### Your task
Write out the complete material exactly as it stands.

### Given information
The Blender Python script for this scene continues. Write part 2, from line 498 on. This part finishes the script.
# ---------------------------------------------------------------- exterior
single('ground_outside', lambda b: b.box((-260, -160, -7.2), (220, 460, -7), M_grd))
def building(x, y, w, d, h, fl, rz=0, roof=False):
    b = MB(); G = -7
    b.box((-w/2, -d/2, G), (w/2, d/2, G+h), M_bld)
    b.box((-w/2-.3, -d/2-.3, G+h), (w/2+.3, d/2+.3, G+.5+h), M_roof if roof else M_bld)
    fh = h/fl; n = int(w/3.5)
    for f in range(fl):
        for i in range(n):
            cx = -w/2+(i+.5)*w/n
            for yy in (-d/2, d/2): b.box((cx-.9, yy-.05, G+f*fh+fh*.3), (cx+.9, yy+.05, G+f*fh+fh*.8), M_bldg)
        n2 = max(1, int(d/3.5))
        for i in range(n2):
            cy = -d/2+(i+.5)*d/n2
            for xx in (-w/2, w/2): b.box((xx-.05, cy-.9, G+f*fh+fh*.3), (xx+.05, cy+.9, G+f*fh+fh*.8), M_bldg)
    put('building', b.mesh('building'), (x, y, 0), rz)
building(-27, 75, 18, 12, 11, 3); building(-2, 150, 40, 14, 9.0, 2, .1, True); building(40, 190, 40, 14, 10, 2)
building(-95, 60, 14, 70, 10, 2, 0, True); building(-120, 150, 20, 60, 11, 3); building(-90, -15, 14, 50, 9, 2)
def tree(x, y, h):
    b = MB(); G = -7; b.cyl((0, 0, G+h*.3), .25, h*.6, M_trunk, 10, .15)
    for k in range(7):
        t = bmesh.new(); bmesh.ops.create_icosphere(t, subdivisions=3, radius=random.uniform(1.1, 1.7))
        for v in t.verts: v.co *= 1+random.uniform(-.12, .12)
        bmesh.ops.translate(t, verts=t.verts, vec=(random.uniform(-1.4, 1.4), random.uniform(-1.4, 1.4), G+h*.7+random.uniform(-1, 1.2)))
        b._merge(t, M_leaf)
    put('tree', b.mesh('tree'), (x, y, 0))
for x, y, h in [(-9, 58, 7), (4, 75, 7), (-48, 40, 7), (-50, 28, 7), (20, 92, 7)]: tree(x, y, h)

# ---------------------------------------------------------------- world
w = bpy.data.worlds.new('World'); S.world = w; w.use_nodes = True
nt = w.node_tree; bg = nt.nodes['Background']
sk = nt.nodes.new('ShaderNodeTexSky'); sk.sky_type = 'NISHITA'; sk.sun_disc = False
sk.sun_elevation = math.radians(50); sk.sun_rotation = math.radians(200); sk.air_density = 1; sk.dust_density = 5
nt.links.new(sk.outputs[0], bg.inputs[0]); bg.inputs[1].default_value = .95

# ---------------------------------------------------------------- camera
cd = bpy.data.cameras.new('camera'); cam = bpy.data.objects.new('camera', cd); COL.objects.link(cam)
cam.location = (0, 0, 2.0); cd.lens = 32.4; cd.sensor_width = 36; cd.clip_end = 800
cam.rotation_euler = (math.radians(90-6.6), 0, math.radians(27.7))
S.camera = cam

### Written solution
The Blender Python script for this scene continues. Write part 2, from line 498 on. This part finishes the script.
# ---------------------------------------------------------------- exterior
single('ground_outside', lambda b: b.box((-260, -160, -7.2), (220, 460, -7), M_grd))
def building(x, y, w, d, h, fl, rz=0, roof=False):
    b = MB(); G = -7
    b.box((-w/2, -d/2, G), (w/2, d/2, G+h), M_bld)
    b.box((-w/2-.3, -d/2-.3, G+h), (w/2+.3, d/2+.3, G+.5+h), M_roof if roof else M_bld)
    fh = h/fl; n = int(w/3.5)
    for f in range(fl):
        for i in range(n):
            cx = -w/2+(i+.5)*w/n
            for yy in (-d/2, d/2): b.box((cx-.9, yy-.05, G+f*fh+fh*.3), (cx+.9, yy+.05, G+f*fh+fh*.8), M_bldg)
        n2 = max(1, int(d/3.5))
        for i in range(n2):
            cy = -d/2+(i+.5)*d/n2
            for xx in (-w/2, w/2): b.box((xx-.05, cy-.9, G+f*fh+fh*.3), (xx+.05, cy+.9, G+f*fh+fh*.8), M_bldg)
    put('building', b.mesh('building'), (x, y, 0), rz)
building(-27, 75, 18, 12, 11, 3); building(-2, 150, 40, 14, 9.0, 2, .1, True); building(40, 190, 40, 14, 10, 2)
building(-95, 60, 14, 70, 10, 2, 0, True); building(-120, 150, 20, 60, 11, 3); building(-90, -15, 14, 50, 9, 2)
def tree(x, y, h):
    b = MB(); G = -7; b.cyl((0, 0, G+h*.3), .25, h*.6, M_trunk, 10, .15)
    for k in range(7):
        t = bmesh.new(); bmesh.ops.create_icosphere(t, subdivisions=3, radius=random.uniform(1.1, 1.7))
        for v in t.verts: v.co *= 1+random.uniform(-.12, .12)
        bmesh.ops.translate(t, verts=t.verts, vec=(random.uniform(-1.4, 1.4), random.uniform(-1.4, 1.4), G+h*.7+random.uniform(-1, 1.2)))
        b._merge(t, M_leaf)
    put('tree', b.mesh('tree'), (x, y, 0))
for x, y, h in [(-9, 58, 7), (4, 75, 7), (-48, 40, 7), (-50, 28, 7), (20, 92, 7)]: tree(x, y, h)

# ---------------------------------------------------------------- world
w = bpy.data.worlds.new('World'); S.world = w; w.use_nodes = True
nt = w.node_tree; bg = nt.nodes['Background']
sk = nt.nodes.new('ShaderNodeTexSky'); sk.sky_type = 'NISHITA'; sk.sun_disc = False
sk.sun_elevation = math.radians(50); sk.sun_rotation = math.radians(200); sk.air_density = 1; sk.dust_density = 5
nt.links.new(sk.outputs[0], bg.inputs[0]); bg.inputs[1].default_value = .95

# ---------------------------------------------------------------- camera
cd = bpy.data.cameras.new('camera'); cam = bpy.data.objects.new('camera', cd); COL.objects.link(cam)
cam.location = (0, 0, 2.0); cd.lens = 32.4; cd.sensor_width = 36; cd.clip_end = 800
cam.rotation_euler = (math.radians(90-6.6), 0, math.radians(27.7))
S.camera = cam